- Goal of the exercise -
List each line of the data that holds the string "spec".

┄┄┄┄┄┄┄┄┄┄┄┄┄┄┄┄┄┄┄┄

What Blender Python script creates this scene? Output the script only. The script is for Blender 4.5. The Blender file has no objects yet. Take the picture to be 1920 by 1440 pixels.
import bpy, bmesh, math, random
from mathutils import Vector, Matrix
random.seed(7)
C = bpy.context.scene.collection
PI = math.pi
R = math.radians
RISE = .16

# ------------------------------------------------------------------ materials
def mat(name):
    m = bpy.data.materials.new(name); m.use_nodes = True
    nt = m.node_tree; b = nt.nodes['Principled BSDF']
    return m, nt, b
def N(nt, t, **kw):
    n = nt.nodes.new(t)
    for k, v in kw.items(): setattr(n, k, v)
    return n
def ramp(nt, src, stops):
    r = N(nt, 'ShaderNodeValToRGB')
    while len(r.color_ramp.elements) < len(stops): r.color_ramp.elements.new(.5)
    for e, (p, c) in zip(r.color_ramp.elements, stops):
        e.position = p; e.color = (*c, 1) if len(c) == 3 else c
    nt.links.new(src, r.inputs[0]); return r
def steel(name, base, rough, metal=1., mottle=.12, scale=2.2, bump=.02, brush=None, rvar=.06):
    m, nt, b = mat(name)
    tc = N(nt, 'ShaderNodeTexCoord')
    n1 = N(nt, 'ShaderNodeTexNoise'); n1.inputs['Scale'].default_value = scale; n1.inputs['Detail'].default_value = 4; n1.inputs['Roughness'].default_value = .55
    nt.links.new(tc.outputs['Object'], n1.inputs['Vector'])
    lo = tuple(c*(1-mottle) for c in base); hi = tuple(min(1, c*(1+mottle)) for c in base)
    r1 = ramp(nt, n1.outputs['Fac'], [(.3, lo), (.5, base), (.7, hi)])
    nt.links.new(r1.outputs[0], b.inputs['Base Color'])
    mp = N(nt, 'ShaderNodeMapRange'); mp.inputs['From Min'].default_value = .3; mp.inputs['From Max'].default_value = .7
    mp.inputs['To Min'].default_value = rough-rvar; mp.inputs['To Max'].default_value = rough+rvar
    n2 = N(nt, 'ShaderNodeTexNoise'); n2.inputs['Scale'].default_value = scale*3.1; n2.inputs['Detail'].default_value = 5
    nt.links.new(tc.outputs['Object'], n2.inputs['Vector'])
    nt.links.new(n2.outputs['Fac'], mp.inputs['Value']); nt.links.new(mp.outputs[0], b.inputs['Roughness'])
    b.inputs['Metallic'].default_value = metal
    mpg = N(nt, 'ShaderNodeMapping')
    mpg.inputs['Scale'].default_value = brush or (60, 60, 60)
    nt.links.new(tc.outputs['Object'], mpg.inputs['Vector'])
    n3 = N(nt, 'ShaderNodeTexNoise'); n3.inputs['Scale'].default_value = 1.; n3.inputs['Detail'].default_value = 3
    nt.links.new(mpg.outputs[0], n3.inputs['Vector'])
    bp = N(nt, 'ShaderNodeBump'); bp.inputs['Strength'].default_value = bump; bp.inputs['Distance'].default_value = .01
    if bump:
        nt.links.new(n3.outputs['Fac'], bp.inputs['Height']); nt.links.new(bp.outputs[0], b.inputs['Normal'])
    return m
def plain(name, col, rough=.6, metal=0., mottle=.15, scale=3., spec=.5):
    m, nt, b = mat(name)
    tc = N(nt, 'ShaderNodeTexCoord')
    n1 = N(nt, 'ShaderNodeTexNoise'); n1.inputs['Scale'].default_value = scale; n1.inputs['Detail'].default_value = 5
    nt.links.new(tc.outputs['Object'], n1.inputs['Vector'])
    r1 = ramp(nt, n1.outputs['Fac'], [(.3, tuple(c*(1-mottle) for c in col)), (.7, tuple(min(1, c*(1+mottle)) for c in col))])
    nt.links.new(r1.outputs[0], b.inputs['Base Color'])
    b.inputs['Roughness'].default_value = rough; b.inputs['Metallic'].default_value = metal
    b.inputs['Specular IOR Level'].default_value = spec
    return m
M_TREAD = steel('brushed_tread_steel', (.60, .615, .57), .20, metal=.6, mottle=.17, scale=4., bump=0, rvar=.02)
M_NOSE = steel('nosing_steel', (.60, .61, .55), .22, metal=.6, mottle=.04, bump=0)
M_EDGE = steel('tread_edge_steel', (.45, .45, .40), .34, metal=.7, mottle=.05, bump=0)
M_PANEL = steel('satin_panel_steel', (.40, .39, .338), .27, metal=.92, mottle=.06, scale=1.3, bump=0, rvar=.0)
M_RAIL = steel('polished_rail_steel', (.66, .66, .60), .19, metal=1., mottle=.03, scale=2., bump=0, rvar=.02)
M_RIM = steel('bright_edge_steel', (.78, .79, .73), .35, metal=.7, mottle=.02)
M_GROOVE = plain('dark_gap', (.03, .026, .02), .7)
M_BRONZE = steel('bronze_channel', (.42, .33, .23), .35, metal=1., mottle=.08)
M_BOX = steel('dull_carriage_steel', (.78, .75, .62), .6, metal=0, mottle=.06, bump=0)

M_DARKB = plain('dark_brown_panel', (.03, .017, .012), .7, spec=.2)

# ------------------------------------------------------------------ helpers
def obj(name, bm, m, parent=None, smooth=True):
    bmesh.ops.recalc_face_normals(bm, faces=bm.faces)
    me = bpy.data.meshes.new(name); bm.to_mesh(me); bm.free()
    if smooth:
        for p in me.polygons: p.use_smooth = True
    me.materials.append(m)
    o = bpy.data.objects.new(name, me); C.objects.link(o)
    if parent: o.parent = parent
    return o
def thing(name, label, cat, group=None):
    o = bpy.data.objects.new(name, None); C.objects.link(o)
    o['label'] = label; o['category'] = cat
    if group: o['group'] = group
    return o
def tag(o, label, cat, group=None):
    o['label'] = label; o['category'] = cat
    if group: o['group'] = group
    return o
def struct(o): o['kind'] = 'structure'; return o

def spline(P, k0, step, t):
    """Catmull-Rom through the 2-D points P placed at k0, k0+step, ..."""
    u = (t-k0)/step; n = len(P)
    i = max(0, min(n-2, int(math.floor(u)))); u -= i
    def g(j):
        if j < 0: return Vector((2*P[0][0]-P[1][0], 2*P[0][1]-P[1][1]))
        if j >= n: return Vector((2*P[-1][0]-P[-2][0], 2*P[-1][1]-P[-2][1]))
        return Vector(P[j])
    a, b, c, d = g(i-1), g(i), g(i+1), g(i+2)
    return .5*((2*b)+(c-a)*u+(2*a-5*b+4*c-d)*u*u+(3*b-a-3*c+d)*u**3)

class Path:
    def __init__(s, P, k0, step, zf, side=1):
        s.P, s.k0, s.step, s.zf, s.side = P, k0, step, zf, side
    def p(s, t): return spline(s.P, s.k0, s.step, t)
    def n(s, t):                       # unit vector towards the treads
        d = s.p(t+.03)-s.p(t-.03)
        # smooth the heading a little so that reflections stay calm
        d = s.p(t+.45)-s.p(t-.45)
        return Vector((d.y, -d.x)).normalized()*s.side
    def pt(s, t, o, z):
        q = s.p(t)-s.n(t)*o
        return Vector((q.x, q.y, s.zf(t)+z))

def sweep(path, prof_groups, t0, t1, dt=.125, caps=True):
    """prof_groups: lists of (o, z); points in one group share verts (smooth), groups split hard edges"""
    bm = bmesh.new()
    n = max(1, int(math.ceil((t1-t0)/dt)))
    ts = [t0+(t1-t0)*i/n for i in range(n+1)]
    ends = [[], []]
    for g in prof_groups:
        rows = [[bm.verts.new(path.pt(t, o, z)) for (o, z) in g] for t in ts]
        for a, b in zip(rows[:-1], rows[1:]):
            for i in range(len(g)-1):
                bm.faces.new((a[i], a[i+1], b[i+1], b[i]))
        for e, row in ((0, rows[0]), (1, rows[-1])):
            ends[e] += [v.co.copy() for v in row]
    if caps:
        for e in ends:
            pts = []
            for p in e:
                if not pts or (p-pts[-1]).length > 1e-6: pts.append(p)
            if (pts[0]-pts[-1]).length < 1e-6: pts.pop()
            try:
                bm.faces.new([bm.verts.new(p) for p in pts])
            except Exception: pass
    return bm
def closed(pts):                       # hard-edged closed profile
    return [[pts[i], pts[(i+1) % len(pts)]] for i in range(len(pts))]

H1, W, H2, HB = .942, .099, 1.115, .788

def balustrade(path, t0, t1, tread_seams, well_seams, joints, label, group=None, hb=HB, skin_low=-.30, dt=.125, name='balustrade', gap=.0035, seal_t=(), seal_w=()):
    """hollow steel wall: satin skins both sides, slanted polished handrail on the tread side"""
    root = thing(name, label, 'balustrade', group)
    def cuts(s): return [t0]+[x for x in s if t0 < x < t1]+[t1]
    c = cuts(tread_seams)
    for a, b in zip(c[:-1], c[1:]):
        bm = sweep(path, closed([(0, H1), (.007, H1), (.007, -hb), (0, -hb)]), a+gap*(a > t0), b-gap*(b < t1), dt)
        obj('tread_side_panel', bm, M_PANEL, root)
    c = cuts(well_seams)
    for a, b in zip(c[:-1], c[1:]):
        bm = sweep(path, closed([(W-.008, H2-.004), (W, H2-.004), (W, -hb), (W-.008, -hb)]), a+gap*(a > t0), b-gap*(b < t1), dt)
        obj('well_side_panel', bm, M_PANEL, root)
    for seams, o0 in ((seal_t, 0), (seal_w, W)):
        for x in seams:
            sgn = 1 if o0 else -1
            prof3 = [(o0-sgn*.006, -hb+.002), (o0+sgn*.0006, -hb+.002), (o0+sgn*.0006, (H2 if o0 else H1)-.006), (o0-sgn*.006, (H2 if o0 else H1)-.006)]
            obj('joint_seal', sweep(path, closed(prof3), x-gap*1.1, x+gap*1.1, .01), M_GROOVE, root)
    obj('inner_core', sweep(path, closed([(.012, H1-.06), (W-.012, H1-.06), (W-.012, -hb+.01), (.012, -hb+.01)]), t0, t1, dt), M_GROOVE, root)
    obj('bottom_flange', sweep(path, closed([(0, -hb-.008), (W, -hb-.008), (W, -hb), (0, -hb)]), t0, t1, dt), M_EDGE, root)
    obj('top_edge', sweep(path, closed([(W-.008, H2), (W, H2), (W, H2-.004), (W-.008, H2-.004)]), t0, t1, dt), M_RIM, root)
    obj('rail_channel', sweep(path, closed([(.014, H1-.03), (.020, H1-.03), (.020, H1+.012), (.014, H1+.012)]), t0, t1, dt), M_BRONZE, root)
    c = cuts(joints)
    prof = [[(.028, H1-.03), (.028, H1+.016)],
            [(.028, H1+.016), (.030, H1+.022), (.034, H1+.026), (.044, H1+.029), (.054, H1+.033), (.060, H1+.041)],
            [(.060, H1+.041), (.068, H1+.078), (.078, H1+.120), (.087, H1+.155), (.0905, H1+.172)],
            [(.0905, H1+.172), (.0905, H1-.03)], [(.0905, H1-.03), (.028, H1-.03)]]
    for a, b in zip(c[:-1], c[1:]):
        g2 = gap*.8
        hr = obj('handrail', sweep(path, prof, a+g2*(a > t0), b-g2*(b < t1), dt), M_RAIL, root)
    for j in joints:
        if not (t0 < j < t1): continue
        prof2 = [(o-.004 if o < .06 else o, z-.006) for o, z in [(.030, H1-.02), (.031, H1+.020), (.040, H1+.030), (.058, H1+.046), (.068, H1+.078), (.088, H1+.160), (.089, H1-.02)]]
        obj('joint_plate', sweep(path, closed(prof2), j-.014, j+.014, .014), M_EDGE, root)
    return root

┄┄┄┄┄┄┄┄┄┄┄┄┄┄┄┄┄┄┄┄

- Result -
def plain(name, col, rough=.6, metal=0., mottle=.15, scale=3., spec=.5):
    b.inputs['Specular IOR Level'].default_value = spec
M_DARKB = plain('dark_brown_panel', (.03, .017, .012), .7, spec=.2)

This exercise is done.